Pre-kindergarten center unveiled

New district building will consolidate UPK program under one roof


After nearly a decade of planning, the Bay Shore School District has opened a pre-kindergarten center at the site of the former New York State Armory on Brentwood Road.

The new facility will consolidate the district’s free, universal pre-kindergarten program into one building once construction is fully completed.

Superintendent Joseph Bond said in a phone interview Nov. 20 that the district was able to purchase the building in 2012 for just $1 through legislation sponsored by former Sen. Owen Johnson (R-West Babylon) and assemblyman Phil Ramos (D-Brentwood).

“We first put the shovel in the ground about five years ago, but we’ve been working on this for a long time,” Bond said. “Our UPK program is part of what makes Bay Shore a destination location for families who want the best education for their children.”

The district has invested $15 million into renovating the building since 2012, Bond added.
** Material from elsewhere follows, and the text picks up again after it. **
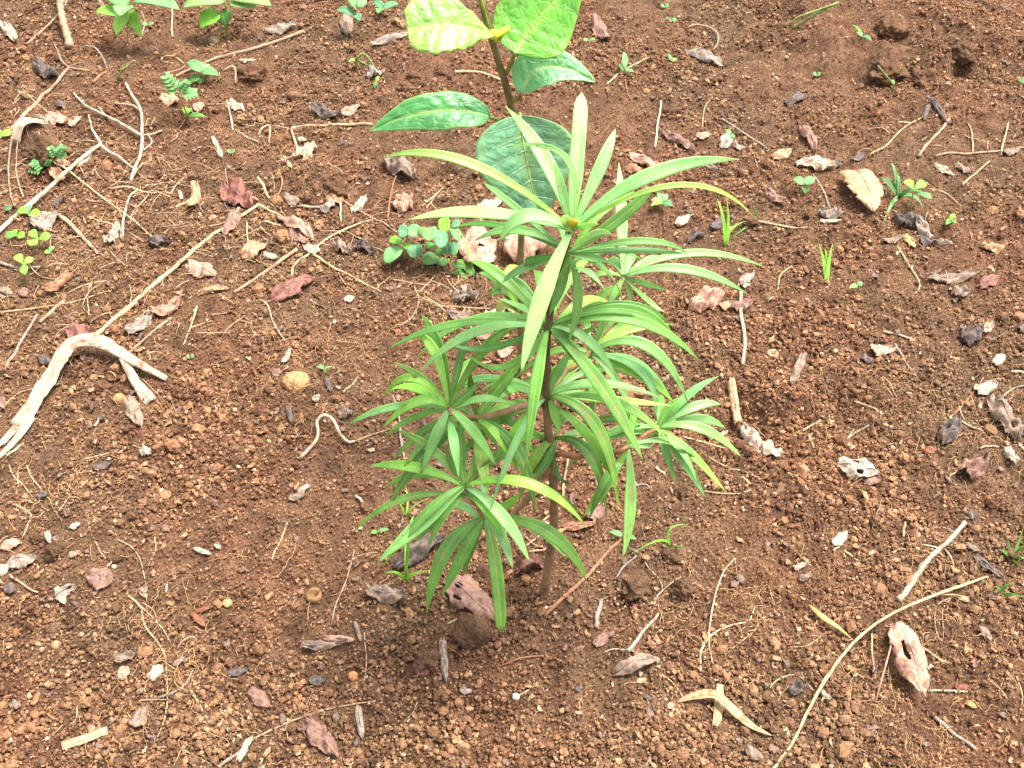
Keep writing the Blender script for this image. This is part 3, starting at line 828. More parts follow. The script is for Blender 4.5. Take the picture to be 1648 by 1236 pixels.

It also used $1 million in QZAB federal stimulus money, $4 million in SMART Bond funds, and $8.5 million in Transfer to Capital funding. An anonymous donation of $1.5 million was also provided through the YMCA.

At this time, there are 149 students and 34 staff members at the new center. Roughly 300 students will be housed in the facility once construction is completed, Bond said.

In the past, Bay Shore’s UPK program was split across four sites, two of which were district-owned and two that were owned by outside providers. The new facility will offer 12 classes on-site. Some courses will still be offered at the Great South Bay YMCA on West Main Street until construction is completed.

The building will house 22 classrooms, dedicated art and music rooms, a technology lab, library, multipurpose room with a stage, a full kitchen and a health office, and additional rooms and offices.

The goal of the new UPK Center, Bond said, is to give children a healthy start so they can attain skills and concepts needed to have a successful academic experience.

“That whole first year of kindergarten is like first grade, in some ways,” Bond continued. “They come in knowing what's expected of them, their school routines, they know numbers and letters, so everything is kind of moved up a year. That kind of manifests itself in improved academic performance for children throughout their academic career.”

The program also serves as a tangible way the district is closing achievement gaps among all families, regardless of income.

“Previous to this, for the most part, only wealthier families were able to afford this type of education for their kids,” he said. “What’s nice is that this program levels the playing field.”

The UPK program is made possible through a grant from New York State. According to a press release, the district receives the largest UPK grant allocation in New York, outside of city school districts.

Any child residing in district boundaries that will turn 4 years old on or before Dec. 1, 2020 can be enrolled in the UPK program. The curriculum is lined with state standards for pre-kindergarten in English language arts and math. Socio-emotional learning and bilingual education curriculums are also implemented.